SXSW 2024 dia 4: Que nunca percamos o espanto
Tenho ido correr nas primeiras horas da madrugada.
É o meu tempo. Não propriamente para descansar a cabeça, mas para pensar naquilo que estou a aprender, fazer alguns planos, ouvir alguns podcasts que preguiçosamente ficaram esquecidos e questionar-me sobre o rumo da agência. No trilho que escolhi, o sol nasce no local ideal, de frente para os prédios que passam de cinzentos a dourados enquanto eu vou palmilhando a terra batida. É um momento especial que me deixa sempre com uma sensação de espanto.
Espanto – assombro, pasmo, admiração, fascínio, maravilha, surpresa, choque, estupefação, perplexidade. Mas também estranheza, estranhez, confusão. Hoje, na SXSW, em Austin, ouvi muito sobre criatividade, sobre projetos que causam um efeito anestesiante, sobre o processo criativo na invenção de produtos, sobre desenhar o futuro e como proteger a criatividade no mundo da Inteligência Artificial (IA).
Uma das intervenções que mais gostei foi a de Joe Staples, líder criativo da agência Mother. Disse que criatividade não tem nada a ver com coragem. Antes pelo contrário. Devemos sempre começar um processo criativo pelo medo. E construir a partir daí. Se partirmos com essa sensação, vamos inovar. Vamos deixar de olhar para o tradicional e ser ainda melhores, porque contrariar esse receio inicial torna-nos ainda mais ambiciosos na busca do sucesso de uma ação.
Mas não só. Jonathan Kneebone, cofundador do coletivo australiano The Glue Society, concorda com tomarmos o risco partindo de uma situação de medo, mas acrescenta que as ações mais bem sucedidas são as que apelam a um envolvimento direto do público. Se envolvermos o público numa ideia e lhe dermos protagonismo, vai sentir-se reconhecido e vai recompensar a marca com o seu engagement e promoção.
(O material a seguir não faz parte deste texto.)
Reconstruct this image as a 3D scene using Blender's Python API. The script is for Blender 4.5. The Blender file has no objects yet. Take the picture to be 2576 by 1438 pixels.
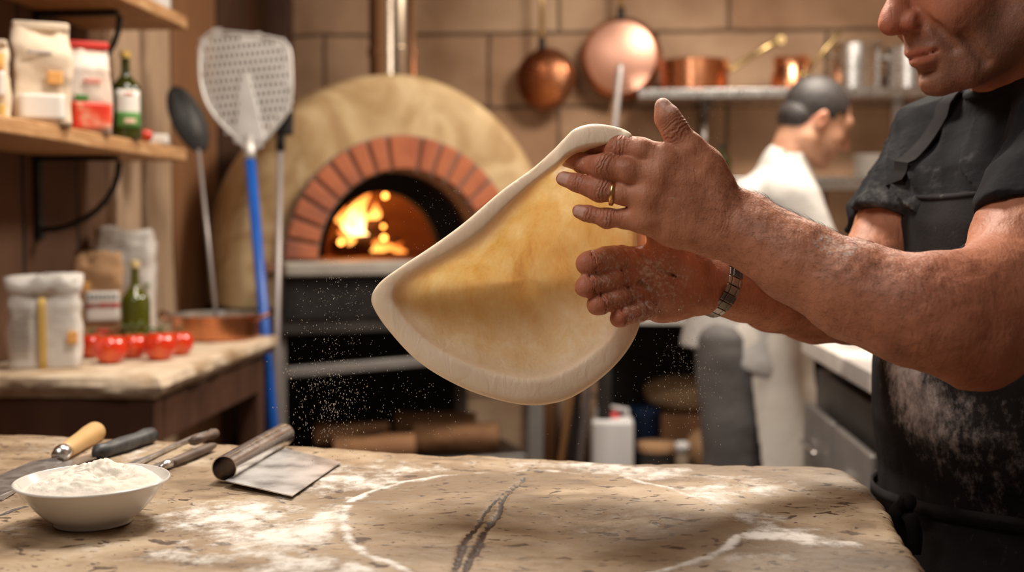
import bpy, bmesh, math, random
import numpy as np
from mathutils import Vector, Matrix, noise as mnoise
random.seed(7); RNG = np.random.default_rng(7)
SC = bpy.context.scene; COL = SC.collection
PI = math.pi
# ---------------------------------------------------------------- camera frame
FPX = 2576*40/36.0
CAM = np.array([0.0, 0.0, 1.2])
YAW = math.radians(3.84); PIT = math.radians(3.18)
FW = np.array([-math.sin(YAW)*math.cos(PIT), math.cos(YAW)*math.cos(PIT), -math.sin(PIT)])
RT = np.array([math.cos(YAW), math.sin(YAW), 0.0])
UPV = np.cross(RT, FW)
FWH = np.array([-math.sin(YAW), math.cos(YAW), 0.0])
def U(px, py, d):
    "point seen at pixel px,py at depth d"
    return CAM + FW*d + RT*((px-1288)/FPX*d) - UPV*((py-719)/FPX*d)
def ray(px, py):
    return FW + RT*((px-1288)/FPX) - UPV*((py-719)/FPX)
def onz(px, py, z):
    r = ray(px, py); return CAM + r*((z-CAM[2])/r[2])
def ony(px, py, Y):
    r = ray(px, py); return CAM + r*(Y/r[1])
def onx(px, py, X):
    r = ray(px, py); return CAM + r*(X/r[0])
# ---------------------------------------------------------------- materials
def _n(nt, t, **kw):
    n = nt.nodes.new(t)
    for k, v in kw.items(): setattr(n, k, v)
    return n
def c4(c): return (c[0], c[1], c[2], 1.0)
def mat(name, cols, scale=5, detail=4, rough=0.6, metal=0.0, bump=0.0, bscale=None, stretch=(1,1,1),
        sss=0.0, emis=0.0, trans=0.0, ramp=(0.3,0.7), spec=0.5, rvar=0.0, coat=0.0, distort=0.0, ior=None, bdist=0.01, sheen=0.0):
    m = bpy.data.materials.new(name); m.use_nodes = True
    nt = m.node_tree; nt.nodes.clear(); L = nt.links.new
    out = _n(nt, 'ShaderNodeOutputMaterial'); b = _n(nt, 'ShaderNodeBsdfPrincipled')
    L(b.outputs[0], out.inputs[0])
    tc = _n(nt, 'ShaderNodeTexCoord'); mp = _n(nt, 'ShaderNodeMapping'); mp.inputs['Scale'].default_value = stretch
    L(tc.outputs['Object'], mp.inputs[0])
    nz = _n(nt, 'ShaderNodeTexNoise'); nz.inputs['Scale'].default_value = scale; nz.inputs['Detail'].default_value = detail
    nz.inputs['Distortion'].default_value = distort
    L(mp.outputs[0], nz.inputs['Vector'])
    if isinstance(cols[0], (int, float)): cols = [cols]
    if len(cols) == 1: b.inputs['Base Color'].default_value = c4(cols[0])
    else:
        cr = _n(nt, 'ShaderNodeValToRGB'); e = cr.color_ramp.elements
        n = len(cols)
        e[0].position = ramp[0]; e[0].color = c4(cols[0]); e[1].position = ramp[1]; e[1].color = c4(cols[-1])
        for i in range(1, n-1):
            x = e.new(ramp[0]+(ramp[1]-ramp[0])*i/(n-1)); x.color = c4(cols[i])
        L(nz.outputs['Fac'], cr.inputs[0]); L(cr.outputs[0], b.inputs['Base Color'])
        if emis: L(cr.outputs[0], b.inputs['Emission Color'])
    b.inputs['Roughness'].default_value = rough; b.inputs['Metallic'].default_value = metal
    b.inputs['Specular IOR Level'].default_value = spec
    if ior: b.inputs['IOR'].default_value = ior
    if coat: b.inputs['Coat Weight'].default_value = coat
    if sheen: b.inputs['Sheen Weight'].default_value = sheen
    if rvar:
        mr = _n(nt, 'ShaderNodeMapRange'); mr.inputs['To Min'].default_value = max(0.02, rough-rvar); mr.inputs['To Max'].default_value = rough+rvar
        n3 = _n(nt, 'ShaderNodeTexNoise'); n3.inputs['Scale'].default_value = scale*2.3; L(mp.outputs[0], n3.inputs['Vector'])
        L(n3.outputs['Fac'], mr.inputs[0]); L(mr.outputs[0], b.inputs['Roughness'])
    if sss:
        b.inputs['Subsurface Weight'].default_value = sss; b.inputs['Subsurface Scale'].default_value = 0.01
        b.inputs['Subsurface Radius'].default_value = (1.0, 0.4, 0.2)
    if trans: b.inputs['Transmission Weight'].default_value = trans
    if emis:
        b.inputs['Emission Strength'].default_value = emis
        if len(cols) == 1: b.inputs['Emission Color'].default_value = c4(cols[0])
    if bump:
        n2 = _n(nt, 'ShaderNodeTexNoise'); n2.inputs['Scale'].default_value = bscale or scale*3; n2.inputs['Detail'].default_value = 6
        L(mp.outputs[0], n2.inputs['Vector'])
        bp = _n(nt, 'ShaderNodeBump'); bp.inputs['Strength'].default_value = bump; bp.inputs['Distance'].default_value = bdist
        L(n2.outputs['Fac'], bp.inputs['Height']); L(bp.outputs[0], b.inputs['Normal'])
    m['_'] = 1
    return m
def nodes_of(m):
    nt = m.node_tree
    b = [n for n in nt.nodes if n.type == 'BSDF_PRINCIPLED'][0]
    return nt, b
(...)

A criatividade feita desta forma não atrai apenas as pessoas que são impactadas diretamente, mas também os meios de comunicação social, as redes sociais e muitas vezes chegam a tornar-se fenómenos globais.
E no futuro? Com a chegada meteórica da IA, surge a grande questão sobre o futuro da criatividade. Existem grandes riscos, começando pelo risco de desvalorização criativa em conteúdos gerados por IA demasiado saturados, ou da manutenção da originalidade e da autenticidade no meio da influência da IA. Mas estamos numa conferência de tendências, pelo que as oportunidades são mais vincadas do que os riscos: enquanto ferramenta de cocriação, a IA pode potenciar a criatividade através da colaboração e do feedback, promovendo novas ideias e abordagens.
Pode igualmente aumentar a eficiência, simplificando os processos criativos, poupando tempo e recursos, permitindo aos criativos explorar rapidamente ideias e novas execuções. Mais relevante parece ser o facto da IA poder inspirar novas formas de expressão artística dando origem a conteúdos únicos em novos formatos.
Facto: a IA vai ter um papel decisivo. “A combinação do que queremos fazer com o poder da IA vai elevar a criatividade da nossa realidade subjetiva à décima potência, criando um ecossistema que vai parecer tão real e incrível que vai se misturar à realidade objetiva em que estamos acostumados a viver”, diz Caio del Manto, cofundador e CEO da agência brasileira Euphoria Creative. “É a tecnologia a criar o conceito de ‘contextual everything’, onde todas as experiências serão moldadas de forma única e espetacular”, acrescenta.
Queremos que nos continuem a espantar. Na IA ou nas ruas. Virtualmente ou palpavelmente, queremos experiências. Que nos ponham a falar pela forma como nos envolvem. Tal como um nascer do sol.